Transcribe the material in full. Nothing should differ except that the pictures are left out.

──────────

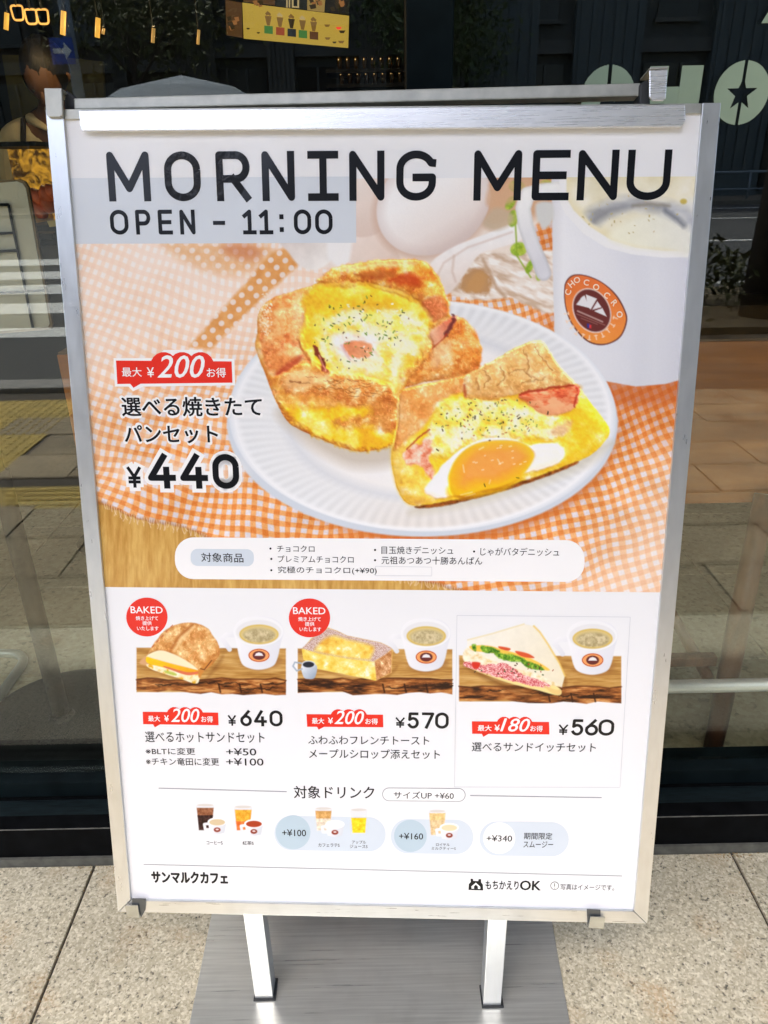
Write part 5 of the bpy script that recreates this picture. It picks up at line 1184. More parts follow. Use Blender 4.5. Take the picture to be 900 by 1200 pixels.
MB().tube([hl((-.022, -.084, -.058)), hl((0, -.09, -.056)), hl((.022, -.084, -.058))], [.003, .005, .003], 8).build('mouth', mat('lips', (.22, .07, .05), .5), head, smooth=True)
hr = MB()
for j in range(nn + 1):
    for i in range(nn):
        p = head_pt(2 * math.pi * i / nn, -math.pi / 2 + math.pi * j / nn); hr.v.append(tuple(hc + (p - hc) * (1.11 + .02 * ((i * 7 + j * 3) % 3)) + np.array([0, .012, .014])))
for j in range(7, nn):
    for i in range(nn):
        th = 2 * math.pi * (i + .5) / nn; back = math.sin(th)
        if j >= 11 or back > -.55: hr.f.append((j * nn + i, j * nn + (i + 1) % nn, (j + 1) * nn + (i + 1) % nn, (j + 1) * nn + i))
hr.build('hair', M_hair, per, smooth=True)
# collar, apron bib and strap, hands with five fingers
MB().tube([(x - .065, y + .03, 1.40), (x - .06, y - .07, 1.405), (x + .02, y - .125, 1.365)], [.012, .022, .008], 8).build('collar', M_shirt, per, smooth=True)
MB().tube([(x + .115, y + .03, 1.40), (x + .11, y - .06, 1.405), (x + .035, y - .125, 1.365)], [.012, .022, .008], 8).build('collar', M_shirt, per, smooth=True)
ap = MB(); prof = [(1.32, .10, -.125), (1.20, .13, -.135), (1.05, .16, -.128), (.95, .19, -.15), (.70, .20, -.15), (.55, .20, -.14)]
for z, hw, yy in prof:
    for k in range(7): t = k / 3 - 1; ap.v.append((x + t * hw, y + yy + .06 * t * t, z))
for j in range(len(prof) - 1):
    for k in range(6): ap.f.append((j * 7 + k, j * 7 + k + 1, (j + 1) * 7 + k + 1, (j + 1) * 7 + k))
a_ = ap.build('apron', M_apron, per, smooth=True); a_.modifiers.new('thick', 'SOLIDIFY').thickness = .006
for s in (-1, 1): MB().tube([(x + s * .09, y - .12, 1.31), (x + s * .085, y - .085, 1.40), (x + s * .07, y + .03, 1.44)], .011, 8).build('strap', M_apron, a_, smooth=True)
for s in (-1, 1):
    wx_, wy_, wz_ = x + (-.15 if s < 0 else .13), y - .20, 1.05
    J2 = [((wx_, wy_, wz_), .024), ((wx_ - s * .006, wy_ - .05, wz_ - .008), (.034, .015))]; E2 = [(0, 1)]
    for f in range(4):
        bx = (f - 1.5) * .019; L_ = (.9, 1.0, .95, .75)[f]; k = len(J2)
        J2 += [((wx_ + bx, wy_ - .085, wz_ - .012), .0095), ((wx_ + bx, wy_ - .085 - .03 * L_, wz_ - .022), .0085), ((wx_ + bx, wy_ - .085 - .05 * L_, wz_ - .04), .007)]; E2 += [(1, k), (k, k + 1), (k + 1, k + 2)]
    k = len(J2); J2 += [((wx_ - s * .034, wy_ - .045, wz_ - .014), .010), ((wx_ - s * .046, wy_ - .075, wz_ - .026), .008)]; E2 += [(1, k), (k, k + 1)]
    skin('hand', J2, E2, M_skin, per, 1)
# ------------------------------------------------------------------ the menu stand
def alu(name, c, rough, streak=(1, 1, 60), dirt=.12, sc_=8.0):
    m = bpy.data.materials.new(name); m.use_nodes = True; t = m.node_tree; b = t.nodes['Principled BSDF']
    N = lambda k: t.nodes.new('ShaderNode' + k)
    tc = N('TexCoord'); mp = N('Mapping'); mp.inputs['Scale'].default_value = streak; t.links.new(tc.outputs['Object'], mp.inputs[0])
    n = N('TexNoise'); n.inputs['Scale'].default_value = sc_; n.inputs['Detail'].default_value = 9; t.links.new(mp.outputs[0], n.inputs['Vector'])
    mr = N('MapRange'); mr.inputs[1].default_value = .3; mr.inputs[2].default_value = .7; mr.inputs[3].default_value = rough * .9; mr.inputs[4].default_value = rough * 1.12; t.links.new(n.outputs[0], mr.inputs[0]); t.links.new(mr.outputs[0], b.inputs['Roughness'])
    n2 = N('TexNoise'); n2.inputs['Scale'].default_value = 26; n2.inputs['Detail'].default_value = 8; t.links.new(tc.outputs['Object'], n2.inputs['Vector'])
    mr2 = N('MapRange'); mr2.inputs[1].default_value = .5; mr2.inputs[2].default_value = .8; mr2.inputs[3].default_value = 1; mr2.inputs[4].default_value = 1 - dirt; t.links.new(n2.outputs[0], mr2.inputs[0])
    mr3 = N('MapRange'); mr3.inputs[1].default_value = .3; mr3.inputs[2].default_value = .7; mr3.inputs[3].default_value = .95 - (.1 if 'plate' in name else 0); mr3.inputs[4].default_value = 1.03 + (.1 if 'plate' in name else 0); t.links.new(n.outputs[0], mr3.inputs[0])
    mm = N('Math'); mm.operation = 'MULTIPLY'; t.links.new(mr2.outputs[0], mm.inputs[0]); t.links.new(mr3.outputs[0], mm.inputs[1])
    # fine scratches
    v = N('TexNoise'); v.inputs['Scale'].default_value = 4; v.inputs['Detail'].default_value = 2
    mp2 = N('Mapping'); mp2.inputs['Scale'].default_value = (34, 34, 5); mp2.inputs['Rotation'].default_value = (.2, .55, .3); t.links.new(tc.outputs['Object'], mp2.inputs[0]); t.links.new(mp2.outputs[0], v.inputs['Vector'])
    sc2 = N('MapRange'); sc2.inputs[1].default_value = .496; sc2.inputs[2].default_value = .5; sc2.inputs[3].default_value = 0; sc2.inputs[4].default_value = 1; t.links.new(v.outputs[0], sc2.inputs[0])
    sm_ = N('VectorMath'); sm_.operation = 'SCALE'; sm_.inputs[0].default_value = c; t.links.new(mm.outputs[0], sm_.inputs['Scale']); t.links.new(sm_.outputs[0], b.inputs['Base Color'])
    b.inputs['Metallic'].default_value = .72
    bp = N('Bump'); bp.inputs['Strength'].default_value = .02; bp.inputs['Distance'].default_value = .0001; t.links.new(n.outputs[0], bp.inputs['Height']); t.links.new(bp.outputs[0], b.inputs['Normal'])
    MATS[name] = m; return m
M_alv = alu('brushed_aluminium_upright', (.60, .62, .625), .30, (14, 14, .8), .05); M_alh = alu('brushed_aluminium_bar', (.60, .62, .625), .30, (1.2, 60, 60))
M_alz = alu('brushed_aluminium_clamp', (.78, .78, .77), .28, (1.0, 50, 80), .06); M_zinc = alu('worn_zinc_plate', (.44, .44, .39), .48, (8, 8, 8), .2)
M_plate = alu('brushed_steel_plate', (.56, .57, .53), .30, (1.0, 42, 1), .10, 6.0)
M_plate.node_tree.nodes['Principled BSDF'].inputs['Metallic'].default_value = .6; M_gap = mat('dark_gap', (.02, .022, .024), .6)
sign = empty('menu_stand', (-.03, -.40, 0), 'silver framed morning menu poster stand in front of the cafe window', 'menu stand')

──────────

_Solution to the problem_
Write part 5 of the bpy script that recreates this picture. It picks up at line 1184. More parts follow. Use Blender 4.5. Take the picture to be 900 by 1200 pixels.
MB().tube([hl((-.022, -.084, -.058)), hl((0, -.09, -.056)), hl((.022, -.084, -.058))], [.003, .005, .003], 8).build('mouth', mat('lips', (.22, .07, .05), .5), head, smooth=True)
hr = MB()
for j in range(nn + 1):
    for i in range(nn):
        p = head_pt(2 * math.pi * i / nn, -math.pi / 2 + math.pi * j / nn); hr.v.append(tuple(hc + (p - hc) * (1.11 + .02 * ((i * 7 + j * 3) % 3)) + np.array([0, .012, .014])))
for j in range(7, nn):
    for i in range(nn):
        th = 2 * math.pi * (i + .5) / nn; back = math.sin(th)
        if j >= 11 or back > -.55: hr.f.append((j * nn + i, j * nn + (i + 1) % nn, (j + 1) * nn + (i + 1) % nn, (j + 1) * nn + i))
hr.build('hair', M_hair, per, smooth=True)
# collar, apron bib and strap, hands with five fingers
MB().tube([(x - .065, y + .03, 1.40), (x - .06, y - .07, 1.405), (x + .02, y - .125, 1.365)], [.012, .022, .008], 8).build('collar', M_shirt, per, smooth=True)
MB().tube([(x + .115, y + .03, 1.40), (x + .11, y - .06, 1.405), (x + .035, y - .125, 1.365)], [.012, .022, .008], 8).build('collar', M_shirt, per, smooth=True)
ap = MB(); prof = [(1.32, .10, -.125), (1.20, .13, -.135), (1.05, .16, -.128), (.95, .19, -.15), (.70, .20, -.15), (.55, .20, -.14)]
for z, hw, yy in prof:
    for k in range(7): t = k / 3 - 1; ap.v.append((x + t * hw, y + yy + .06 * t * t, z))
for j in range(len(prof) - 1):
    for k in range(6): ap.f.append((j * 7 + k, j * 7 + k + 1, (j + 1) * 7 + k + 1, (j + 1) * 7 + k))
a_ = ap.build('apron', M_apron, per, smooth=True); a_.modifiers.new('thick', 'SOLIDIFY').thickness = .006
for s in (-1, 1): MB().tube([(x + s * .09, y - .12, 1.31), (x + s * .085, y - .085, 1.40), (x + s * .07, y + .03, 1.44)], .011, 8).build('strap', M_apron, a_, smooth=True)
for s in (-1, 1):
    wx_, wy_, wz_ = x + (-.15 if s < 0 else .13), y - .20, 1.05
    J2 = [((wx_, wy_, wz_), .024), ((wx_ - s * .006, wy_ - .05, wz_ - .008), (.034, .015))]; E2 = [(0, 1)]
    for f in range(4):
        bx = (f - 1.5) * .019; L_ = (.9, 1.0, .95, .75)[f]; k = len(J2)
        J2 += [((wx_ + bx, wy_ - .085, wz_ - .012), .0095), ((wx_ + bx, wy_ - .085 - .03 * L_, wz_ - .022), .0085), ((wx_ + bx, wy_ - .085 - .05 * L_, wz_ - .04), .007)]; E2 += [(1, k), (k, k + 1), (k + 1, k + 2)]
    k = len(J2); J2 += [((wx_ - s * .034, wy_ - .045, wz_ - .014), .010), ((wx_ - s * .046, wy_ - .075, wz_ - .026), .008)]; E2 += [(1, k), (k, k + 1)]
    skin('hand', J2, E2, M_skin, per, 1)
# ------------------------------------------------------------------ the menu stand
def alu(name, c, rough, streak=(1, 1, 60), dirt=.12, sc_=8.0):
    m = bpy.data.materials.new(name); m.use_nodes = True; t = m.node_tree; b = t.nodes['Principled BSDF']
    N = lambda k: t.nodes.new('ShaderNode' + k)
    tc = N('TexCoord'); mp = N('Mapping'); mp.inputs['Scale'].default_value = streak; t.links.new(tc.outputs['Object'], mp.inputs[0])
    n = N('TexNoise'); n.inputs['Scale'].default_value = sc_; n.inputs['Detail'].default_value = 9; t.links.new(mp.outputs[0], n.inputs['Vector'])
    mr = N('MapRange'); mr.inputs[1].default_value = .3; mr.inputs[2].default_value = .7; mr.inputs[3].default_value = rough * .9; mr.inputs[4].default_value = rough * 1.12; t.links.new(n.outputs[0], mr.inputs[0]); t.links.new(mr.outputs[0], b.inputs['Roughness'])
    n2 = N('TexNoise'); n2.inputs['Scale'].default_value = 26; n2.inputs['Detail'].default_value = 8; t.links.new(tc.outputs['Object'], n2.inputs['Vector'])
    mr2 = N('MapRange'); mr2.inputs[1].default_value = .5; mr2.inputs[2].default_value = .8; mr2.inputs[3].default_value = 1; mr2.inputs[4].default_value = 1 - dirt; t.links.new(n2.outputs[0], mr2.inputs[0])
    mr3 = N('MapRange'); mr3.inputs[1].default_value = .3; mr3.inputs[2].default_value = .7; mr3.inputs[3].default_value = .95 - (.1 if 'plate' in name else 0); mr3.inputs[4].default_value = 1.03 + (.1 if 'plate' in name else 0); t.links.new(n.outputs[0], mr3.inputs[0])
    mm = N('Math'); mm.operation = 'MULTIPLY'; t.links.new(mr2.outputs[0], mm.inputs[0]); t.links.new(mr3.outputs[0], mm.inputs[1])
    # fine scratches
    v = N('TexNoise'); v.inputs['Scale'].default_value = 4; v.inputs['Detail'].default_value = 2
    mp2 = N('Mapping'); mp2.inputs['Scale'].default_value = (34, 34, 5); mp2.inputs['Rotation'].default_value = (.2, .55, .3); t.links.new(tc.outputs['Object'], mp2.inputs[0]); t.links.new(mp2.outputs[0], v.inputs['Vector'])
    sc2 = N('MapRange'); sc2.inputs[1].default_value = .496; sc2.inputs[2].default_value = .5; sc2.inputs[3].default_value = 0; sc2.inputs[4].default_value = 1; t.links.new(v.outputs[0], sc2.inputs[0])
    sm_ = N('VectorMath'); sm_.operation = 'SCALE'; sm_.inputs[0].default_value = c; t.links.new(mm.outputs[0], sm_.inputs['Scale']); t.links.new(sm_.outputs[0], b.inputs['Base Color'])
    b.inputs['Metallic'].default_value = .72
    bp = N('Bump'); bp.inputs['Strength'].default_value = .02; bp.inputs['Distance'].default_value = .0001; t.links.new(n.outputs[0], bp.inputs['Height']); t.links.new(bp.outputs[0], b.inputs['Normal'])
    MATS[name] = m; return m
M_alv = alu('brushed_aluminium_upright', (.60, .62, .625), .30, (14, 14, .8), .05); M_alh = alu('brushed_aluminium_bar', (.60, .62, .625), .30, (1.2, 60, 60))
M_alz = alu('brushed_aluminium_clamp', (.78, .78, .77), .28, (1.0, 50, 80), .06); M_zinc = alu('worn_zinc_plate', (.44, .44, .39), .48, (8, 8, 8), .2)
M_plate = alu('brushed_steel_plate', (.56, .57, .53), .30, (1.0, 42, 1), .10, 6.0)
M_plate.node_tree.nodes['Principled BSDF'].inputs['Metallic'].default_value = .6; M_gap = mat('dark_gap', (.02, .022, .024), .6)
sign = empty('menu_stand', (-.03, -.40, 0), 'silver framed morning menu poster stand in front of the cafe window', 'menu stand')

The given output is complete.